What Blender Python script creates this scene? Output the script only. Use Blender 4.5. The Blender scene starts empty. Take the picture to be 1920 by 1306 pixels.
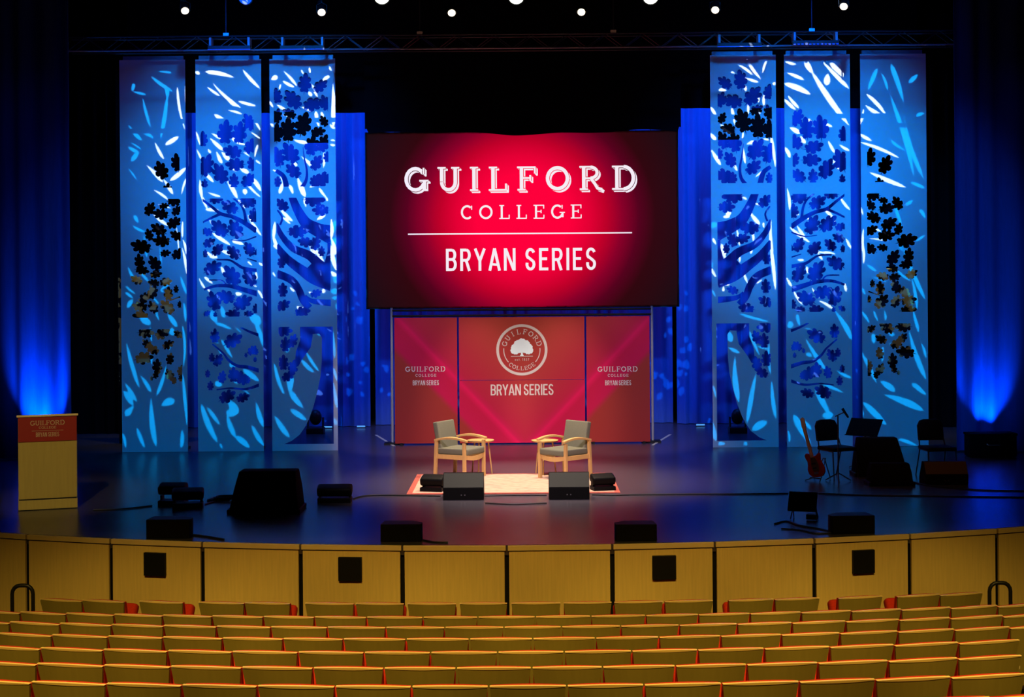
import bpy, bmesh, math, random
import numpy as np
from mathutils import Vector, Matrix
from mathutils.geometry import delaunay_2d_cdt
random.seed(7)
S = bpy.context.scene
COL = S.collection
R = math.radians
# ------------------------------------------------------------------ camera, world, exposure
F = 2840.0; CX, CY = 982.0, 518.0; CAMZ = 3.2; ROLL = R(0.45)
cam_d = bpy.data.cameras.new('camera'); cam = bpy.data.objects.new('camera', cam_d); COL.objects.link(cam)
cam_d.sensor_width = 36; cam_d.lens = F/1920*36; cam_d.clip_end = 200
cam_d.shift_x = -(CX-960)/1920; cam_d.shift_y = (CY-653)/1920
cam.matrix_world = Matrix.Translation((0,0,CAMZ)) @ Matrix.Rotation(R(90),4,'X') @ Matrix.Rotation(-ROLL,4,'Z')
S.camera = cam
S.view_settings.view_transform = 'Standard'; S.view_settings.look = 'None'
S.view_settings.gamma = 1; S.view_settings.exposure = 0; S.view_settings.use_curve_mapping = False
w = bpy.data.worlds.new('world'); S.world = w; w.use_nodes = True
w.node_tree.nodes['Background'].inputs[0].default_value = (0.15,0.2,1,1)
w.node_tree.nodes['Background'].inputs[1].default_value = 0.0
try:
    S.cycles.use_denoising = True; S.cycles.max_bounces = 6; S.cycles.sample_clamp_indirect = 3
except Exception: pass

def unroll(x, y):
    dx, dy = x-CX, y-CY; c, s = math.cos(ROLL), math.sin(ROLL)
    return CX+dx*c-dy*s, CY+dx*s+dy*c
def P(x, y, d):
    a, b = unroll(x, y); return Vector(((a-CX)*d/F, d, CAMZ-(b-CY)*d/F))
def G(x, y, z=0.0):
    a, b = unroll(x, y); d = F*(CAMZ-z)/(b-CY); return Vector(((a-CX)*d/F, d, z))

def light(name, kind, loc, aim, power, color, size=0.1, angle=40, blend=0.3, parent=None, size_y=None):
    l = bpy.data.lights.new(name, kind); l.energy = power; l.color = color
    if kind == 'SPOT': l.spot_size = R(angle); l.spot_blend = blend; l.shadow_soft_size = size
    elif kind == 'AREA':
        l.size = size
        if size_y: l.shape = 'RECTANGLE'; l.size_y = size_y
    else: l.shadow_soft_size = size
    o = bpy.data.objects.new(name, l); COL.objects.link(o)
    loc = Vector(loc); q = (Vector(aim)-loc).to_track_quat('-Z','Y')
    if parent is not None:
        o.parent = parent; loc = loc-parent.location
    o.location = loc; o.rotation_euler = q.to_euler()
    return o
# warm house light over the seats
for i, x in enumerate((-6.0,-3.6,-1.2,1.2,3.6,6.0)):
    light('house_light', 'SPOT', (x,5.0,10), (x,13.6,-1.2), 2000, (1.0,0.66,0.12), 0.15, 37, 0.35)
for x in (-5.2,-2.6,0,2.6,5.2):
    light('overhead_house_light', 'SPOT', (x,11.5,10), (x,12.6,-1.2), 900, (1.0,0.62,0.18), 0.15, 50, 0.5)
light('stage_wash', 'SPOT', (0,12.5,9.5), (0,24.0,0.2), 6200, (1.0,0.80,0.88), 0.2, 31, 1.0)
light('band_warmth', 'SPOT', (4.0,14,10), (5.6,24,0.4), 420, (1.0,0.45,0.22), 0.2, 20, 0.8)
light('lectern_light', 'SPOT', (-5.0,6,10), (-6.6,21.2,0.7), 3600, (1.0,0.80,0.30), 0.15, 8, 0.7)
# blue washes and curtain lights
BLUE = (0.0,0.22,1.0)
for s in (-1, 1):
    light('blue_panel_wash', 'SPOT', (s*2.6,12.0,9.0), (s*4.75,28.1,5.35), 24000, (0.0,0.20,1.0), 0.25, 22, 1.0)
    light('teal_panel_wash', 'SPOT', (s*2.8,12.0,9.0), (s*5.45,28.1,2.9), 4600, (0.0,0.26,1.0), 0.25, 30, 0.5)
    light('truss_blue_glow', 'SPOT', (s*5.5,25.0,8.0), (s*5.5,27.15,7.35), 60, (0.0,0.08,1.0), 0.3, 110, 0.8)
    light('curtain_wash', 'AREA', (s*4.2,31.1,7.4), (s*4.2,32.6,3.6), 175, (0.0,0.16,1.0), 5.6, size_y=0.3)
    light('curtain_floor_wash', 'AREA', (s*3.0,31.4,0.25), (s*3.0,32.6,2.6), 12, (0.0,0.10,1.0), 1.2, size_y=0.2)
    light('dim_stage_warmth', 'SPOT', (s*3,9,10), (s*5.6,28,5), 50, (1.0,0.42,0.25), 0.4, 40, 0.6)
    light('board_fill_glow', 'SPOT', (s*6.95,28.75,6.0), (s*6.95,29.6,2.3), 170, (1.0,0.80,0.22), 0.1, 50, 0.9)  # unseen warm spot added to brighten the painted boards behind the panels
    ux = -8.6 if s < 0 else 8.22
    light('curtain_uplight', 'SPOT', (ux,26.57,0.3), (ux,26.57+0.5,0.3+0.866), 1250, (0.0,0.17,1.0), 0.03, 62, 1.0)
    light('curtain_top_blue', 'SPOT', (s*6.5,20,9), (s*9,27,4), 70, (0.0,0.02,1.0), 0.3, 40, 0.8)

# ------------------------------------------------------------------ materials
def lin(r, g, b):
    f = lambda c: (c/255/12.92) if c/255 <= 0.04045 else ((c/255+0.055)/1.055)**2.4
    return (f(r), f(g), f(b), 1)
def mat(name, col, rough=0.5, metal=0.0, noise=0.12, scale=8.0, stretch=(1,1,1), bump=0.0, spec=0.5, emit=None, estr=0.0, coat=0.0):
    m = bpy.data.materials.new(name); m.use_nodes = True; nt = m.node_tree; b = nt.nodes['Principled BSDF']
    b.inputs['Roughness'].default_value = rough; b.inputs['Metallic'].default_value = metal
    b.inputs['Specular IOR Level'].default_value = spec; b.inputs['Coat Weight'].default_value = coat
    tc = nt.nodes.new('ShaderNodeTexCoord'); mp = nt.nodes.new('ShaderNodeMapping'); mp.inputs['Scale'].default_value = stretch
    nz = nt.nodes.new('ShaderNodeTexNoise'); nz.inputs['Scale'].default_value = scale; nz.inputs['Detail'].default_value = 4
    nt.links.new(tc.outputs['Object'], mp.inputs['Vector']); nt.links.new(mp.outputs[0], nz.inputs['Vector'])
    mx = nt.nodes.new('ShaderNodeMix'); mx.data_type = 'RGBA'
    c = col[:3]
    mx.inputs[6].default_value = (*[v*(1-noise) for v in c],1); mx.inputs[7].default_value = (*[min(1,v*(1+noise)) for v in c],1)
    nt.links.new(nz.outputs['Fac'], mx.inputs[0]); nt.links.new(mx.outputs[2], b.inputs['Base Color'])
    if bump:
        bp = nt.nodes.new('ShaderNodeBump'); bp.inputs['Strength'].default_value = bump; bp.inputs['Distance'].default_value = 0.01
        nt.links.new(nz.outputs['Fac'], bp.inputs['Height']); nt.links.new(bp.outputs[0], b.inputs['Normal'])
    if emit:
        b.inputs['Emission Color'].default_value = (*emit[:3],1); b.inputs['Emission Strength'].default_value = estr
    return m
M = {}
M['floor'] = mat('stage_floor_black', (0.062,0.055,0.075), 0.27, noise=0.5, scale=3, stretch=(0.6,6,1), spec=0.5)
M['black'] = mat('black_paint', (0.006,0.006,0.007), 0.6, spec=0.2)
M['void'] = mat('black_wall', (0.004,0.004,0.005), 0.95, spec=0.05)
M['velvet'] = mat('black_velvet', (0.008,0.005,0.006), 0.95, noise=0.4, scale=20, spec=0.05)
M['curtain'] = mat('blue_curtain', (0.05,0.13,0.46), 0.85, noise=0.15, scale=14, stretch=(4,4,0.3), spec=0.1)
M['darkcurtain'] = mat('side_curtain', (0.02,0.05,0.25), 0.9, noise=0.2, scale=10, stretch=(3,3,0.3), spec=0.1)
M['panel'] = mat('white_scenic_board', (0.70,0.68,0.66), 0.6, noise=0.04, scale=5, spec=0.2)
M['fascia'] = mat('golden_maple_veneer', (0.86,0.62,0.24), 0.5, noise=0.12, scale=5, stretch=(9,9,0.5), spec=0.25)
M['cap'] = mat('maple_cap', (0.85,0.64,0.34), 0.4, noise=0.1, scale=6, spec=0.4)
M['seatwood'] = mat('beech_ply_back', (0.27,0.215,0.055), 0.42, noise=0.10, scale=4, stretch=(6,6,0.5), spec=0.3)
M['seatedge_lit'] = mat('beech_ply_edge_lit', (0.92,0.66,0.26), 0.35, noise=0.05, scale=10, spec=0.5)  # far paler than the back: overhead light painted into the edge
M['redfabric'] = mat('red_upholstery', (0.50,0.03,0.015), 0.9, noise=0.2, scale=60, bump=0.2, spec=0.1)
M['metal'] = mat('dark_metal', (0.03,0.03,0.035), 0.4, metal=0.6)
M['chrome'] = mat('steel', (0.5,0.5,0.52), 0.3, metal=1)
M['wood'] = mat('blond_beech', (0.72,0.44,0.16), 0.4, noise=0.1, scale=6, stretch=(5,5,1), spec=0.4)
M['sage'] = mat('grey_green_upholstery', (0.17,0.17,0.125), 0.85, noise=0.1, scale=50, bump=0.1, spec=0.15)
M['cab'] = mat('speaker_cabinet_black', (0.0035,0.003,0.003), 0.6, noise=0.3, scale=40, spec=0.12)
M['grille'] = mat('speaker_grille_grey', (0.024,0.027,0.019), 0.6, noise=0.25, scale=120, spec=0.3)
M['browngrille'] = mat('brown_grille', (0.10,0.05,0.015), 0.6, noise=0.25, scale=120, spec=0.3)
M['cloth'] = mat('black_cover_cloth', (0.010,0.008,0.008), 0.95, noise=0.3, scale=20, bump=0.4, spec=0.05)
M['rubber'] = mat('black_cable', (0.012,0.011,0.010), 0.5)
M['truss'] = mat('truss_aluminium', (0.05,0.05,0.06), 0.4, metal=0.5)
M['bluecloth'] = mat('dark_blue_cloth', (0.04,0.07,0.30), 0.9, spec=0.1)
M['bluepipe'] = mat('painted_pipe', (0.35,0.35,0.4), 0.4, metal=0.3)
M['printwhite'] = mat('printed_white', (0.58,0.53,0.48), 0.6, noise=0.03)
M['printcyan'] = mat('printed_pale_cyan', (0.80,0.98,0.98), 0.5, noise=0.03)
M['lectern'] = mat('lectern_maple', (0.50,0.36,0.11), 0.45, noise=0.12, scale=4, stretch=(10,10,0.6), spec=0.3)
M['signred'] = mat('sign_red', (0.33,0.012,0.012), 0.5, noise=0.05)
M['signtext'] = mat('sign_lettering', (0.60,0.42,0.30), 0.5, noise=0.03)
M['aisle'] = mat('auditorium_carpet', (0.03,0.012,0.01), 0.95, noise=0.3, scale=30)
M['cherry'] = mat('cherry_guitar', (0.42,0.015,0.01), 0.25, noise=0.15, scale=3, coat=0.5)
M['neckwood'] = mat('guitar_neck_maple', (0.62,0.30,0.14), 0.35)
M['tape'] = mat('pale_tape', (0.5,0.5,0.42), 0.6)
M['tan'] = mat('tan_plywood', (0.42,0.33,0.14), 0.7, noise=0.25, scale=4)
def leaf_light():  # yellow light and its leaf shadows, painted as tan and black blotches
    m = mat('painted_leaf_light', (0.42,0.35,0.13), 0.7, scale=4.5, spec=0.1); nt = m.node_tree; nz = [n for n in nt.nodes if n.type == 'TEX_NOISE'][0]
    cr = nt.nodes.new('ShaderNodeValToRGB'); e = cr.color_ramp.elements; e[0].position, e[0].color = 0.49, (0.004,0.004,0.008,1); e[1].position, e[1].color = 0.53, (0.42,0.35,0.13,1)
    nt.links.new(nz.outputs['Fac'], cr.inputs[0]); nt.links.new(cr.outputs[0], nt.nodes['Principled BSDF'].inputs['Base Color']); return m
M['leaf_light'] = leaf_light()
M['beige'] = mat('beige_plastic', (0.62,0.52,0.34), 0.5)
M['lampwarm'] = mat('warm_lamp_lens', (0.8,0.8,0.7), 0.3, emit=(1,0.86,0.60), estr=2.6)
M['lampwhite'] = mat('white_led_lens', (0.8,0.8,0.8), 0.3, emit=(0.95,1,0.82), estr=4.0)
M['lampblue'] = mat('blue_led_lens', (0.1,0.1,0.5), 0.3, emit=(0.0,0.08,1.0), estr=0.45)
M['lampcyan'] = mat('cyan_led_strip', (0.1,0.1,0.5), 0.3, emit=(0.10,0.45,1.0), estr=0.8)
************
§ **Aim**
Give back, word for word, each line from the one containing "noise=0.05, scale=10, spec=0.5)" down to the one containing "(0.05,0.05,0.06), 0.4, metal=0.5)", including those two lines.

§ **Exercise output**
M['seatedge_lit'] = mat('beech_ply_edge_lit', (0.92,0.66,0.26), 0.35, noise=0.05, scale=10, spec=0.5)  # far paler than the back: overhead light painted into the edge
M['redfabric'] = mat('red_upholstery', (0.50,0.03,0.015), 0.9, noise=0.2, scale=60, bump=0.2, spec=0.1)
M['metal'] = mat('dark_metal', (0.03,0.03,0.035), 0.4, metal=0.6)
M['chrome'] = mat('steel', (0.5,0.5,0.52), 0.3, metal=1)
M['wood'] = mat('blond_beech', (0.72,0.44,0.16), 0.4, noise=0.1, scale=6, stretch=(5,5,1), spec=0.4)
M['sage'] = mat('grey_green_upholstery', (0.17,0.17,0.125), 0.85, noise=0.1, scale=50, bump=0.1, spec=0.15)
M['cab'] = mat('speaker_cabinet_black', (0.0035,0.003,0.003), 0.6, noise=0.3, scale=40, spec=0.12)
M['grille'] = mat('speaker_grille_grey', (0.024,0.027,0.019), 0.6, noise=0.25, scale=120, spec=0.3)
M['browngrille'] = mat('brown_grille', (0.10,0.05,0.015), 0.6, noise=0.25, scale=120, spec=0.3)
M['cloth'] = mat('black_cover_cloth', (0.010,0.008,0.008), 0.95, noise=0.3, scale=20, bump=0.4, spec=0.05)
M['rubber'] = mat('black_cable', (0.012,0.011,0.010), 0.5)
M['truss'] = mat('truss_aluminium', (0.05,0.05,0.06), 0.4, metal=0.5)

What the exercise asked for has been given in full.